When I turned eleven, my immediate family came into the study and practice of Christian Science. I loved church, Sunday School, reading the Bible and Science and Health with Key to the Scriptures by Mary Baker Eddy, and attending Adventure Unlimited functions. I wanted to belong. I wanted to be a puzzle piece that had found its place in the beautiful picture I'd been introduced to. But I was broken. They didn't know it. I did.

In my own eyes I was ugly. Yes, I had body dimorphic issues, and I thought that I was plain and awkward -- but the ugliness I was sure of, had nothing to do with my looks. It had everything to do with what I knew, that they did not. I knew what lay under the surface.  I knew that I had been shattered, and the there were ugly cracks in my heart.

The effort it took to hide those fissures was exhausting. I was never genuinely present in any relationship. I was hiding behind all the ways I had patched myself together. It took everything I had, to make sure that I was always showing my good side.  Always trying to deflect attention from my brokenness.

There are so many things I could share here. Suffice it to say that I spent decades disguising the still sharp edges of my shattered heart -- because a shattered heart was ugly. Broken things deserved to be discarded. If I gave the impression of wholeness, I might be kept on the shelf.

One day, I saw a photo like the one above - and below. It was of a broken ceramic bowl. It was illustrating a Japanese art form called, "kintsugi," which translates into "golden seams," or "golden repair." The broken bowl is given new life by filling the cracks with a mixture of resin and gold dust, making the bowl even more valuable - for the originality of its beauty. No two kitsugi bowls are ever the same.



When I discovered this cultural love for the broken bowl, I gave myself permission to wonder if, maybe, it wasn't my brokenness that actually made me beautiful.

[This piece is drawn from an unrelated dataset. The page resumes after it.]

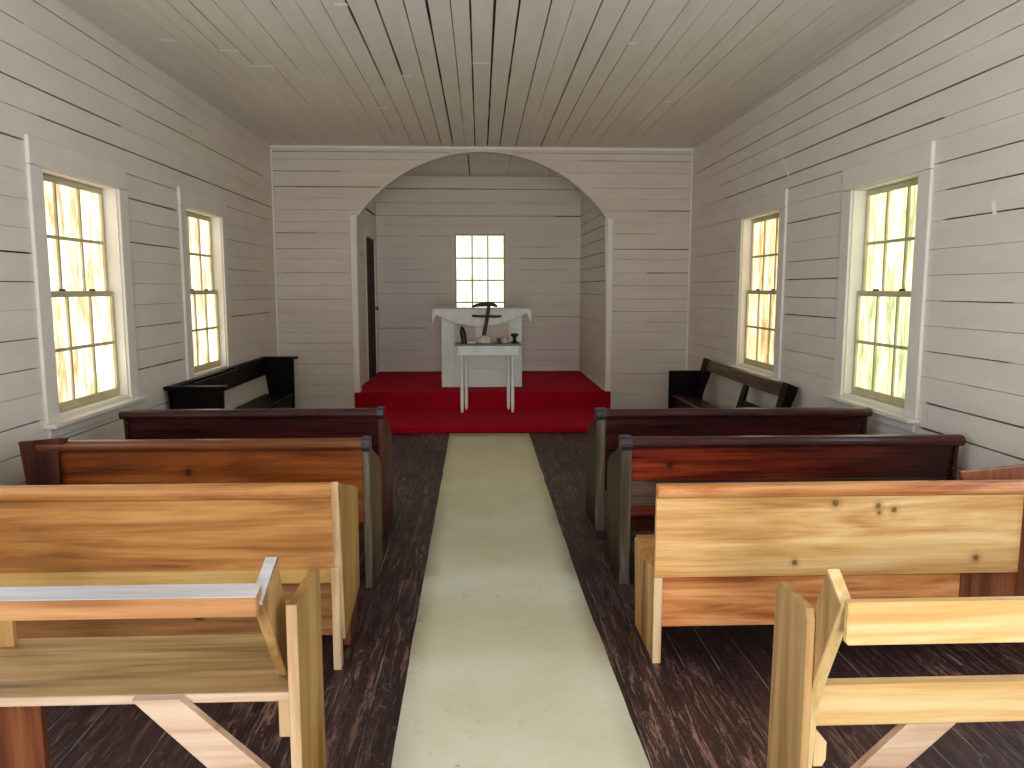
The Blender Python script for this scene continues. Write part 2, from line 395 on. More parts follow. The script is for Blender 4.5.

Did the shattering experiences I'd endured as a child, make me more compassionate? Had the stress of circumstances broadened my perspective? Would I become a more understanding friend, because I had felt so afraid of being misunderstood? Could I value the brokenness in others, because I knew how desperately we all want to feel whole? Were the friendships I'd let fall and shatter, have even more beauty, once I poured the gold of honesty and humility into the wounds of misunderstanding and hurt.

Mother Teresa once said: :


"“May God break my heart so completely
that the whole world falls in."

Could it be that I had not been broken apart, but broken open? Open to a new and deeper understanding of our humanity as brothers and sisters in Christ?

This statement from Science and Health became a lifeline for me:


"Our disappointments and ceaseless woes
turn us like tired children to the arms of divine Love,
then we begin to learn life in divine Science."

Could this really be true? Was it possible that my broken heart, my disappointed dreams, my woeful experiences were just the beginning of discovering what it meant to live spiritually -- and not an indication of a failed attempt at life? A failed life. One that I'd felt I had no control over to begin with - just a poorly dealt hand. Had those same disappointments really been a gift?

Elsewhere in Unity of Good, Eddy writes:


"Truth, in divine Science,
is the stepping-stone to
the understanding of God;
but the broken and contrite heart
soonest discerns this truth,
even as the helpless sick
are soonest healed by it."

Perhaps, I wondered, I was even more beautiful because of my brokenness? Perhaps I could begin to accept that every broken promise, every shattered trust, every sharp edge on the fragmented shards of my life, was a place to pour in the gold of compassion, humility, honesty, hope -- grace. For these were the drams of gold that were continuously being separated from the dross - through those experiences in the fiery furnace of ceaseless woe and disappointment.

God's love had never left me. I was not a discardable spiritual failure, but a beautiful creation in His loving, tender hands. Nothing that I had experienced, had ever touched the purity of the clay.

I was not something to be fixed, but someone to be loved.  Something to be held tenderly. Someone to be valued for the seams of gold, that ran like veins of beauty and compassion, through my life. We all are.